Horizons, another pro-government newspaper, said the vote showed an "appeased and reconciled Algeria ... diametrically opposed to those who wreak chaos and support interference."

During the campaign, Ouyahia said the so-called Arab Spring was a "plague" that had resulted in "the colonization of Iraq, the destruction of Libya, the partition of Sudan and the weakening of Egypt."

Many Algerians and observers had predicted that ever deeper mistrust, especially among the country's majority of young people, could lead to an even lower turnout than the historical low of 35 percent recorded in 2007.

Opposition parties and some observers had warned before the vote that, whatever the result announced by the regime, the "real turnout" was unlikely to exceed 20 percent.

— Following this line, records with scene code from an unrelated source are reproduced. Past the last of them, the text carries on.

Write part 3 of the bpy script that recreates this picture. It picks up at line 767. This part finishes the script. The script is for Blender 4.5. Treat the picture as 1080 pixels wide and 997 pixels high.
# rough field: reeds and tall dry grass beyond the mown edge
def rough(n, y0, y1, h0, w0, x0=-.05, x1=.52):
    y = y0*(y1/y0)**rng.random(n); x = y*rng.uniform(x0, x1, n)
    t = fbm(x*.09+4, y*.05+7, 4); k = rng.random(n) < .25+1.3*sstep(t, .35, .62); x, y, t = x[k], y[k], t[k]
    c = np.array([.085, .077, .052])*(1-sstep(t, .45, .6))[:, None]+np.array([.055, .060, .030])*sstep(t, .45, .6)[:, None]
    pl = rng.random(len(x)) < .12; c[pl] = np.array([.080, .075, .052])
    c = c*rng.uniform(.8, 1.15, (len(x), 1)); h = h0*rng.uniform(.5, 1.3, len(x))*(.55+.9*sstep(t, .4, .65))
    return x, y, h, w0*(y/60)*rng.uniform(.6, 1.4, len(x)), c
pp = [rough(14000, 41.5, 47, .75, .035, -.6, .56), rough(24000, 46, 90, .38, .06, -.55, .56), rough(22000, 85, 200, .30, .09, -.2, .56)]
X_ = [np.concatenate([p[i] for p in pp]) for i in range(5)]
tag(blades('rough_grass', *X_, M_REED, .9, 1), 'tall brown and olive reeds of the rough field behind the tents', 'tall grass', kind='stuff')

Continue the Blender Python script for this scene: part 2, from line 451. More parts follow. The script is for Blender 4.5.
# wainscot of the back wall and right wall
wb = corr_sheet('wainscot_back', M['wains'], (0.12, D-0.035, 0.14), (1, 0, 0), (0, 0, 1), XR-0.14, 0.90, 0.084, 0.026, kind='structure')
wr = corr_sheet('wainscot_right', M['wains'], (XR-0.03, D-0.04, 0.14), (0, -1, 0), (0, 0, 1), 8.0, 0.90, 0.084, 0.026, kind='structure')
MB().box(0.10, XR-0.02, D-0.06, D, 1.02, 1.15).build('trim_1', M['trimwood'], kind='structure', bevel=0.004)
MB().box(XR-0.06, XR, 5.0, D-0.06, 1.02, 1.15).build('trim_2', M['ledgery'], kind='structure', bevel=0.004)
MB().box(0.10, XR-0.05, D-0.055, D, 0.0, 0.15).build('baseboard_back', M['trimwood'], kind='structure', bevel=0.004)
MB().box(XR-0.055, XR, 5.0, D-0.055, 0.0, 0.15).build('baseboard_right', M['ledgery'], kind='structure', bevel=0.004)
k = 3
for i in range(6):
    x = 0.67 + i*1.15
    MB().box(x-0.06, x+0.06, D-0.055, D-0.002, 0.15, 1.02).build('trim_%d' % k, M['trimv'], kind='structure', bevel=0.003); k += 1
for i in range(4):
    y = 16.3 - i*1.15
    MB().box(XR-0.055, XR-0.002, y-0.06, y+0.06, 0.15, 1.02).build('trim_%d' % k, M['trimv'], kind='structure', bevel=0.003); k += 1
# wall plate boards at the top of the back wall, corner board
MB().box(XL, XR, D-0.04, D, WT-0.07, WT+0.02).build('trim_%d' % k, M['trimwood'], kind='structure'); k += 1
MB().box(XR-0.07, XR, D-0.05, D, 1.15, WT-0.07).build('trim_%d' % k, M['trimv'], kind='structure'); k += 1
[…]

Some 500 foreign observers brought in by Bouteflika to monitor the vote reported only minor hiccups but they were denied access to the national voters roll before the vote.

Many Algerians had complained that voting would be useless given that all the major parties contesting the polls were already in a governing coalition together.

The majority of the 41 other lists in the electoral fray were small and unknown groups that critics argue the regime authorized to create an illusion of democratic choice.

Bouteflika was a minister in Algeria's first independent government in 1962 and, at 75, he is keen to burnish his legacy with ongoing large-scale projects such as the world's third largest mosque.

Analysts say that while the legislative election can only largely maintain the status quo, it also is acting as a kind of primary for the 2014 presidential poll, which Bouteflika not expected to contest.